Behind this unrest is a wildcard: could the unrest grow into something much larger, a period of profound social and political disruption whose reverberations are felt to the north and south? Now, the word “revolution” seems an idea long in Mexico’s past, evoking memories of Zapata, Pancho Villa and Pershing’s expedition. But though Zapata’s image now appears on Mexican currency, unrest has never been far beneath the surface of Mexican Society. In Chiapas, the decade-old EZLN (Ejército Zapatista de Liberación Nacional) led by the shadowy folk hero Subcomandante Marcos takes its name from the dead revolutionary and controls a growing number of self-proclaimed autonomous municipalities.

But unrest in Mexico isn’t just happening in indigenous areas. Last May thousands of Federal riot police battled protesters in San Salvador Atenco, a rural town on the edge of Mexico City. This was the latest in a long-simmering dispute that has included the kidnap of state officials, highway blockades, and the beating of two hapless police officers, all broadcast on Mexican TV to the embarrassment of the police authorities. Similar stories can be heard elsewhere in Mexico, the latest in a long history of civil restiveness and agitation for local control from the Caste Wars of Yucatan in the mid 1800s to the Mexican Revolution, down to events today.
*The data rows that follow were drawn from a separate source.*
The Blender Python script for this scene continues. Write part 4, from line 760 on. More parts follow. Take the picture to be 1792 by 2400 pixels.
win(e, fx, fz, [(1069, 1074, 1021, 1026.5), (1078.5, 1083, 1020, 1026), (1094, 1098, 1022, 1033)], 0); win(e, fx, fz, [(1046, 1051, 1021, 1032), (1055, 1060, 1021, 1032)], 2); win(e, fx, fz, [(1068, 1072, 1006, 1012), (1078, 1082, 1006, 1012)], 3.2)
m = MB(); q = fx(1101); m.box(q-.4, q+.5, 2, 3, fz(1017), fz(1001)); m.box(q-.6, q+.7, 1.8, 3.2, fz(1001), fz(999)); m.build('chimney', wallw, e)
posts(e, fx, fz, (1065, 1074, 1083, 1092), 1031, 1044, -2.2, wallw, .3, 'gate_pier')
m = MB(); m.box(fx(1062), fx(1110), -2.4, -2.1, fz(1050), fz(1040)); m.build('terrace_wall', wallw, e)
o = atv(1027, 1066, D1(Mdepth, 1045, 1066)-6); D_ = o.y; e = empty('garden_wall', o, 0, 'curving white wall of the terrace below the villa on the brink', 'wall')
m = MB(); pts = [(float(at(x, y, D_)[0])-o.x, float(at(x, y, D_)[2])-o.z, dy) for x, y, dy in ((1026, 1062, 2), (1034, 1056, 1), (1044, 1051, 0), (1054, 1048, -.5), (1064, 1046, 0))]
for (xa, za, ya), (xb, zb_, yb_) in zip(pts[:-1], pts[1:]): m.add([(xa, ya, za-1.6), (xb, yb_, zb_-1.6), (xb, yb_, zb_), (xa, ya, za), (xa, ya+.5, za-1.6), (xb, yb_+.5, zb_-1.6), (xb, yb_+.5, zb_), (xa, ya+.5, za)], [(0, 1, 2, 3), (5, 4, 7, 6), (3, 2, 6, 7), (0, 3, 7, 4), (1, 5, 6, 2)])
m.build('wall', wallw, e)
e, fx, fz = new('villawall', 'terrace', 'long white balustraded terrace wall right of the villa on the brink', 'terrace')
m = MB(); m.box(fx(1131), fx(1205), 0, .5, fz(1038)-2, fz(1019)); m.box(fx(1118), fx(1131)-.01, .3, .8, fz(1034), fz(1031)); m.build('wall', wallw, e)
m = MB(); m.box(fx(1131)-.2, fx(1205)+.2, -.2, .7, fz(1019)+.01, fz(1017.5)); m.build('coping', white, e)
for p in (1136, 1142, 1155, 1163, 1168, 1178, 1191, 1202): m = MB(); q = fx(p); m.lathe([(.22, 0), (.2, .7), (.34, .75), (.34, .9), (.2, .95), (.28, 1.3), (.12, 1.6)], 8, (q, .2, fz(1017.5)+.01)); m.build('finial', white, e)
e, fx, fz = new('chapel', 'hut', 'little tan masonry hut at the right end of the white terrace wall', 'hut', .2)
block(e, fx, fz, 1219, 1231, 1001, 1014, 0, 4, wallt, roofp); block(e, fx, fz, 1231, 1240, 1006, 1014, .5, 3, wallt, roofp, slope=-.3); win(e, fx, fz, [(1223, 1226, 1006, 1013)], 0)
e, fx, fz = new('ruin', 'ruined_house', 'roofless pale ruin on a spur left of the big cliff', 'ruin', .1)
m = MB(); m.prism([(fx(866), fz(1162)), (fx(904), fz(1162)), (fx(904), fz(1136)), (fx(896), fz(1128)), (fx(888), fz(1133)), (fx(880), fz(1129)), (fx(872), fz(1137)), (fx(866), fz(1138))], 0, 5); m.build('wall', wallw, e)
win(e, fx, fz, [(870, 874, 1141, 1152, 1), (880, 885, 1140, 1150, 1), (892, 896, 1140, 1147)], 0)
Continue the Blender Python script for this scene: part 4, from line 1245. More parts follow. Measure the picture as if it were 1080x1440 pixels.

Add to this restiveness the economic pressures of globalization (especially the weaknesses in the maquiladora system), the decline of Mexican oil production, a not-so-simmering drug war and now new restrictions on illegal immigrants ability to cross the US border, and the result is a volatile social cocktail. Entire villages in Northern Mexico are dependent on the monies sent back by undocumented immigrants working in the US. And the new border crackdown makes it as hard to return to Mexico as to get into the US. The result is longer separations and less frequent visits back home, adding yet more stress and uncertainty for all involved.

This is a situation that could quickly spin out of control. If the US succeeds in closing its border, the result would be instant impoverishment of millions of Mexicans and the families that depend on them. The subsequent social and political pressures would be profound. Or we could witness the reverse — unable to move beyond the current post-election dispute, a weak and preoccupied Calderon government may be unable to maintain the Mexican economy, and in the ensuing downturn, more Mexicans than ever will attempt to work in the US despite the increased risk of capture and deportation. Major social unrest in Mexico remains an unquantifiable wildcard, but it is no longer unthinkable.